#### [INFORMATION PROVIDED]
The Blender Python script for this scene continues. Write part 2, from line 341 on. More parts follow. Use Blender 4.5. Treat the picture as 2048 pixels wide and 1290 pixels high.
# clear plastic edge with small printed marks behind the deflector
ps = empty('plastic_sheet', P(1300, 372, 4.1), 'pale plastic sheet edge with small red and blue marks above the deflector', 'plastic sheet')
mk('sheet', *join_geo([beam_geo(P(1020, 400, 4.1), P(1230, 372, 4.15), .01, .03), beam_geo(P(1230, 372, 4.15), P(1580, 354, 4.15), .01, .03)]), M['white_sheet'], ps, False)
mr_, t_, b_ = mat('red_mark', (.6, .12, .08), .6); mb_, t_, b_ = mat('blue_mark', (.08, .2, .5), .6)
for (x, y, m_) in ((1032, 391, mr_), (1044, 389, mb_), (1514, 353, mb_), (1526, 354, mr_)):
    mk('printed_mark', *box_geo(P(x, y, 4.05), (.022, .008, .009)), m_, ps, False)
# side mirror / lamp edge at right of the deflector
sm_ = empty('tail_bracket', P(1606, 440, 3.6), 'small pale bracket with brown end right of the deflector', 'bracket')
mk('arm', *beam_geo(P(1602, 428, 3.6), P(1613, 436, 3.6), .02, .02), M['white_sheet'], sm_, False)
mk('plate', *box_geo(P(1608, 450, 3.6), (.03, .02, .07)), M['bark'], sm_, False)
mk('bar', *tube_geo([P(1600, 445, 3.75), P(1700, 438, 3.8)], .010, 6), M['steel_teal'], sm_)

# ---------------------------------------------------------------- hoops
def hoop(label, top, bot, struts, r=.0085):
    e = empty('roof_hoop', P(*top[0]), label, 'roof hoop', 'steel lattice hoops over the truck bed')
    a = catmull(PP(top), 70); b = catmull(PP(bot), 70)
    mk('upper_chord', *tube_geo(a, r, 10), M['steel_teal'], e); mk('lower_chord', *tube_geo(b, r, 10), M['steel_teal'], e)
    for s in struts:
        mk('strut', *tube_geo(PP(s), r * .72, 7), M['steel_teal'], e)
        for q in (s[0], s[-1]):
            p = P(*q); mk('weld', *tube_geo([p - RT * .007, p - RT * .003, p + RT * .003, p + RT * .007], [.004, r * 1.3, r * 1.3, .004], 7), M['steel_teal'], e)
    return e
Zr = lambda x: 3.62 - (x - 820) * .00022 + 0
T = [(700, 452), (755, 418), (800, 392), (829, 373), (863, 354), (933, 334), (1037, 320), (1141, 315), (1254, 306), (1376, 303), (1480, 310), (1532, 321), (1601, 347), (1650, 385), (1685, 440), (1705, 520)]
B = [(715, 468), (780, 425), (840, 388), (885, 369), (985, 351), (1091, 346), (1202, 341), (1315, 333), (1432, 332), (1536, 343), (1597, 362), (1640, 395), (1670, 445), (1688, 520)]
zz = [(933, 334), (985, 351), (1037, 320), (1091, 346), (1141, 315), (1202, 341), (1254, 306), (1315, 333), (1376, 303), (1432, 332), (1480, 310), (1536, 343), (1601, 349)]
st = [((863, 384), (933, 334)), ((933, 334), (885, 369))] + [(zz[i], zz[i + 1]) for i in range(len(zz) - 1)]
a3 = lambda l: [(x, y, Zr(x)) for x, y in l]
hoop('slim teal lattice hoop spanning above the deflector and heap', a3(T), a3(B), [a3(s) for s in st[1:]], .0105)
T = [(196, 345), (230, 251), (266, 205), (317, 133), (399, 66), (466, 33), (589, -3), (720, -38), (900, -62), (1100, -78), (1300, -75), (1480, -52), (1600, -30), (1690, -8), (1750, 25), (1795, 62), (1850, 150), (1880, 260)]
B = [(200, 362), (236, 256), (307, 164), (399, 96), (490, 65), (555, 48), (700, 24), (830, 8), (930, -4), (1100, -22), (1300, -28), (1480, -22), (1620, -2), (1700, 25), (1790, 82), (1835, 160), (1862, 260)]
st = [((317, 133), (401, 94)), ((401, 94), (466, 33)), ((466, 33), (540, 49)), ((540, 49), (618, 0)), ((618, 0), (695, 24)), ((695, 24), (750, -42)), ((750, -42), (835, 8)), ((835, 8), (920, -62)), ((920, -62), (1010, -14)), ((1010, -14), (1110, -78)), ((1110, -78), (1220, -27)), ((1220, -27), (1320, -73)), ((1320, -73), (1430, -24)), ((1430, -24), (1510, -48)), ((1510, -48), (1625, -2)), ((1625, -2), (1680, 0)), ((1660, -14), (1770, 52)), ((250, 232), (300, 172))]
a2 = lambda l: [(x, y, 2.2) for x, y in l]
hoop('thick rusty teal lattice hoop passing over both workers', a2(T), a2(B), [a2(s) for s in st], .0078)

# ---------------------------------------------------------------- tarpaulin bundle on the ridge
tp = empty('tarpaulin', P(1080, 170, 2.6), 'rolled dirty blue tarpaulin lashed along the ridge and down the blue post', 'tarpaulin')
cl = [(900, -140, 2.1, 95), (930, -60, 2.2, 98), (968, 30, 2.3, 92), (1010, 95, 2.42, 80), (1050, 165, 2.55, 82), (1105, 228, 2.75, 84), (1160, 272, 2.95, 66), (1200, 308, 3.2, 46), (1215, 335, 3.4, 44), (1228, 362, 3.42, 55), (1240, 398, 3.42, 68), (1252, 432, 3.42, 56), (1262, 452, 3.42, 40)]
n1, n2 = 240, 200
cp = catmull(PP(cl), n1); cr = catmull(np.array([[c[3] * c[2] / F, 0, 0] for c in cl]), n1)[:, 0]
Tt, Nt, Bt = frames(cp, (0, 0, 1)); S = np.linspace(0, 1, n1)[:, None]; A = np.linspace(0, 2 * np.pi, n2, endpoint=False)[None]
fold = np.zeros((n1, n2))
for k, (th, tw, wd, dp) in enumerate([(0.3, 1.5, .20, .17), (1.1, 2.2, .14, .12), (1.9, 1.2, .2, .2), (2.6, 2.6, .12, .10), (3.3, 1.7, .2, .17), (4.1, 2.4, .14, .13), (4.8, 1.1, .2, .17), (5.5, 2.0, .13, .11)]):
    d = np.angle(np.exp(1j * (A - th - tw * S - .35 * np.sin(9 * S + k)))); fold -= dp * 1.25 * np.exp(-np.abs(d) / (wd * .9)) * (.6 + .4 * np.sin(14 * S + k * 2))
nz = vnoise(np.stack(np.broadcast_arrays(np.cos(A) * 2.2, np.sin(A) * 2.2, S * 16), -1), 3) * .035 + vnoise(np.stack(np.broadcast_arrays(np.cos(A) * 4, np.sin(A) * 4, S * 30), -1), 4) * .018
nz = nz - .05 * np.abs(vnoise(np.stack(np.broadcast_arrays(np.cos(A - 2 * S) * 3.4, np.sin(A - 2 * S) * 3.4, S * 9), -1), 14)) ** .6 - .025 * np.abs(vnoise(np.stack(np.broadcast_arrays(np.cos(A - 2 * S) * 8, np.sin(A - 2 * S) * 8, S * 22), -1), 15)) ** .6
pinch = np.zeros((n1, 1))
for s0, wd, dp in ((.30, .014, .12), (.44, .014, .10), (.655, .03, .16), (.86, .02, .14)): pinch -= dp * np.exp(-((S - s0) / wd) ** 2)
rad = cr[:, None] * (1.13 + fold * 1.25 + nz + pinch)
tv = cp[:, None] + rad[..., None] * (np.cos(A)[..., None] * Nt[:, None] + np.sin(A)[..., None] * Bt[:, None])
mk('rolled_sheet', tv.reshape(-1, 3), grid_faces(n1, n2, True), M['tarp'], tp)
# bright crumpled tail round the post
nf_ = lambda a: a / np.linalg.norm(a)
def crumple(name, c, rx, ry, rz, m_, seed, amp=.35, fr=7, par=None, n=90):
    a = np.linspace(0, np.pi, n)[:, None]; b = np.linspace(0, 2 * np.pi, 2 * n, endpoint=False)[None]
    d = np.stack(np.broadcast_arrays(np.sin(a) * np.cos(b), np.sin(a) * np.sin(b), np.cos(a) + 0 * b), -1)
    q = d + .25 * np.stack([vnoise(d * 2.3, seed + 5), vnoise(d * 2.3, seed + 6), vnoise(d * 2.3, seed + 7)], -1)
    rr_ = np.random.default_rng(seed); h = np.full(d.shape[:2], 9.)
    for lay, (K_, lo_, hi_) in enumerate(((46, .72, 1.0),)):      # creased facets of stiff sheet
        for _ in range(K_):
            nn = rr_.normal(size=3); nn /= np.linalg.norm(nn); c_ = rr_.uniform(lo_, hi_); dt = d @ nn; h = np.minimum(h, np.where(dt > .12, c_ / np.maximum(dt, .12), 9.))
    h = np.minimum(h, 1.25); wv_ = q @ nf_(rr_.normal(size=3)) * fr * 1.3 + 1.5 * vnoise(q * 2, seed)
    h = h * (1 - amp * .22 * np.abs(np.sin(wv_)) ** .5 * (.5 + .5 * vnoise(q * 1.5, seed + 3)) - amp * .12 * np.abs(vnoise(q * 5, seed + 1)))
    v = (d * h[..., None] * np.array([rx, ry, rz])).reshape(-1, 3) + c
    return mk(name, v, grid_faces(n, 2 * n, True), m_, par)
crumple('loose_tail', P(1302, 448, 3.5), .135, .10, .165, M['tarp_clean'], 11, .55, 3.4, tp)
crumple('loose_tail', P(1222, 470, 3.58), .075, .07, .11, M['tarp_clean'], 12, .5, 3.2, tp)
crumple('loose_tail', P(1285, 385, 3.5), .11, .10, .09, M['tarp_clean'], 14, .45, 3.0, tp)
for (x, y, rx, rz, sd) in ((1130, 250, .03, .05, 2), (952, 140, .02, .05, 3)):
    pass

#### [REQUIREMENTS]
Each line from the top of the material above through the line with "6), M['steel_teal'], sm_)" must be echoed exactly, and no other line.

#### [ANSWER FOR THIS EXERCISE]
The Blender Python script for this scene continues. Write part 2, from line 341 on. More parts follow. Use Blender 4.5. Treat the picture as 2048 pixels wide and 1290 pixels high.
# clear plastic edge with small printed marks behind the deflector
ps = empty('plastic_sheet', P(1300, 372, 4.1), 'pale plastic sheet edge with small red and blue marks above the deflector', 'plastic sheet')
mk('sheet', *join_geo([beam_geo(P(1020, 400, 4.1), P(1230, 372, 4.15), .01, .03), beam_geo(P(1230, 372, 4.15), P(1580, 354, 4.15), .01, .03)]), M['white_sheet'], ps, False)
mr_, t_, b_ = mat('red_mark', (.6, .12, .08), .6); mb_, t_, b_ = mat('blue_mark', (.08, .2, .5), .6)
for (x, y, m_) in ((1032, 391, mr_), (1044, 389, mb_), (1514, 353, mb_), (1526, 354, mr_)):
    mk('printed_mark', *box_geo(P(x, y, 4.05), (.022, .008, .009)), m_, ps, False)
# side mirror / lamp edge at right of the deflector
sm_ = empty('tail_bracket', P(1606, 440, 3.6), 'small pale bracket with brown end right of the deflector', 'bracket')
mk('arm', *beam_geo(P(1602, 428, 3.6), P(1613, 436, 3.6), .02, .02), M['white_sheet'], sm_, False)
mk('plate', *box_geo(P(1608, 450, 3.6), (.03, .02, .07)), M['bark'], sm_, False)
mk('bar', *tube_geo([P(1600, 445, 3.75), P(1700, 438, 3.8)], .010, 6), M['steel_teal'], sm_)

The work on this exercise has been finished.